Question

A rubber ball dropped on a hard surface takes a sequence of bounces, each one 1/6 as high as the preceding one. If this ball is dropped from a height of 12 feet, how far will it have traveled when it hits the surface the fifth time?

Answer 1

`(259)/(54)\text{ or }4.8\text{feet}`

Explanation:

GIVEN: A rubber ball dropped on a hard surface takes a sequence of bounces, each one
`(1)/(6)` as high as the preceding one.

TO FIND: If this ball is dropped from a height of
`12` feet, how far will it have traveled when it hits the surface the fifth time.

SOLUTION:

once the ball is dropped on hard surface it bounces
`(1)/(6)` of preceding one and comes down the same distance.
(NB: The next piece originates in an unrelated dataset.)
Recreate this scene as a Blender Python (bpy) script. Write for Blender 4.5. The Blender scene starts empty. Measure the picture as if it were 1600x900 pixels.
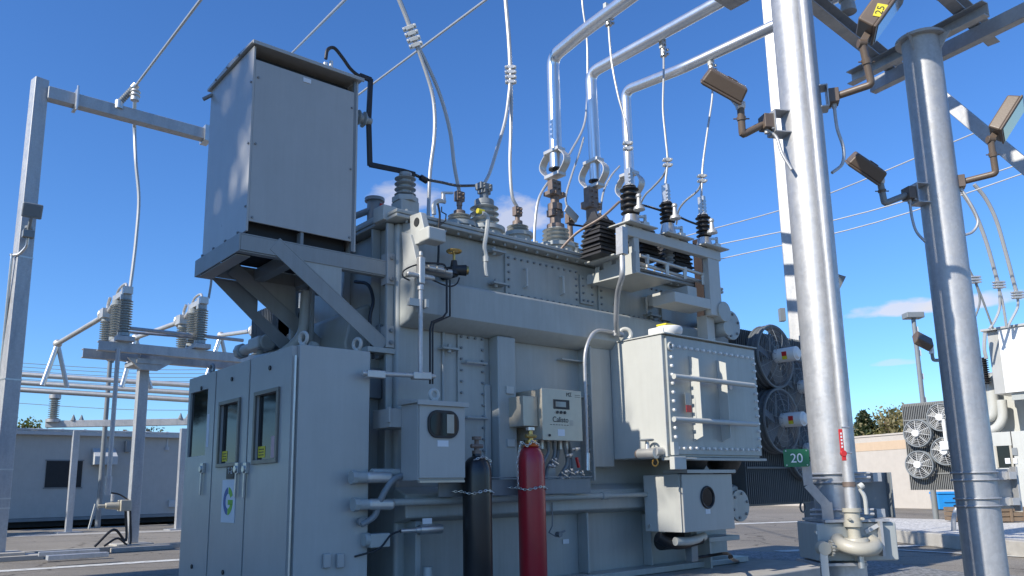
import bpy, bmesh, math, random
from mathutils import Vector, Matrix
random.seed(7)
SC = bpy.context.scene
COL = SC.collection
R = math.radians
V3 = Vector

# ------------------------------------------------------------------ camera
YAW, PITCH, ROLL = R(49.58), R(10.69), R(-1.07)
FOC, PPX, PPY = 1240.86, 800.0, 526.27
EYE = V3((0, 0, 1.3))
cf = V3((math.cos(PITCH)*math.cos(YAW), math.cos(PITCH)*math.sin(YAW), math.sin(PITCH)))
cr = V3((math.sin(YAW), -math.cos(YAW), 0)); cu = cr.cross(cf)
c_, s_ = math.cos(ROLL), math.sin(ROLL)
cr, cu = c_*cr + s_*cu, -s_*cr + c_*cu
cam = bpy.data.cameras.new('camera'); cam.sensor_width = 36
cam.lens = 36*FOC/1600; cam.shift_y = (PPY-450)/1600; cam.clip_end = 3000; cam.clip_start = .05
co = bpy.data.objects.new('camera', cam); COL.objects.link(co)
co.matrix_world = Matrix(((cr.x, cu.x, -cf.x, EYE.x), (cr.y, cu.y, -cf.y, EYE.y), (cr.z, cu.z, -cf.z, EYE.z), (0, 0, 0, 1)))
SC.camera = co

def U(px, py, x=None, y=None, z=None, d=None):
    """survey point: where the sight line of the photograph meets a known plane of the place"""
    r = (px-PPX)/FOC*cr - (py-PPY)/FOC*cu + cf
    if x is not None: t = (x-EYE.x)/r.x
    elif y is not None: t = (y-EYE.y)/r.y
    elif z is not None: t = (z-EYE.z)/r.z
    else: t = d
    return EYE + r*t

def zat(x, y, py):
    """height of the point on the vertical line (x, y) seen at picture row py"""
    k = -(py-PPY)/FOC; dx, dy = x-EYE.x, y-EYE.y
    return EYE.z + (k*(dx*cf.x+dy*cf.y)-dx*cu.x-dy*cu.y)/(cu.z-k*cf.z)

# ------------------------------------------------------------------ materials
def new_mat(name):
    m = bpy.data.materials.new(name); m.use_nodes = True
    nt = m.node_tree; b = nt.nodes['Principled BSDF']
    return m, nt, b
def N(nt, t, **k):
    n = nt.nodes.new(t)
    for a, v in k.items(): setattr(n, a, v)
    return n
def ramp(nt, src, stops):
    r = N(nt, 'ShaderNodeValToRGB'); e = r.color_ramp.elements
    while len(e) < len(stops): e.new(.5)
    for i, (p, c) in enumerate(stops):
        e[i].position = p; e[i].color = (*c, 1) if len(c) == 3 else c
    nt.links.new(src, r.inputs[0]); return r.outputs[0]
def noise(nt, scale, detail=4, rough=.55, stretch=None, obj=True):
    tc = N(nt, 'ShaderNodeTexCoord'); out = tc.outputs['Object']
    if stretch:
        mp = N(nt, 'ShaderNodeMapping'); mp.inputs['Scale'].default_value = stretch
        nt.links.new(out, mp.inputs[0]); out = mp.outputs[0]
    n = N(nt, 'ShaderNodeTexNoise'); n.inputs['Scale'].default_value = scale
    n.inputs['Detail'].default_value = detail; n.inputs['Roughness'].default_value = rough
    nt.links.new(out, n.inputs['Vector']); return n.outputs['Fac']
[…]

When the ball is dropped from
`12` feet height

after first hit
`=12*(1)/(6)\text{ up}+12*(1)/(6)\text{ down}=4`

new height
`=12*(1)/(6)=2\text{feet}`

after second hit
`=2*(1)/(6)\text{ up}+2*(1)/(6)\text{ down}=(2)/(3)`

new height
`=2*(1)/(6)=(1)/(3)\text{ feet}`

after third hit
`=(1)/(3)*(1)/(6)\text{ up}+(1)/(3)*(1)/(6)\text{ down}=(1)/(9)`

new height
`=(1)/(3)*(1)/(6)=(1)/(18)\text{ feet}`

after fourth hit
`=(1)/(18)*(1)/(6)\text{ up}+(1)/(18)*(1)/(6)\text{ down}=(1)/(54)`

adding all distance
`=4+(2)/(3)+(1)/(9)+(1)/(54)`

`=(259)/(54)` feet

Hence the ball will travel
`(259)/(54)` feet before it hits the surface fifth time.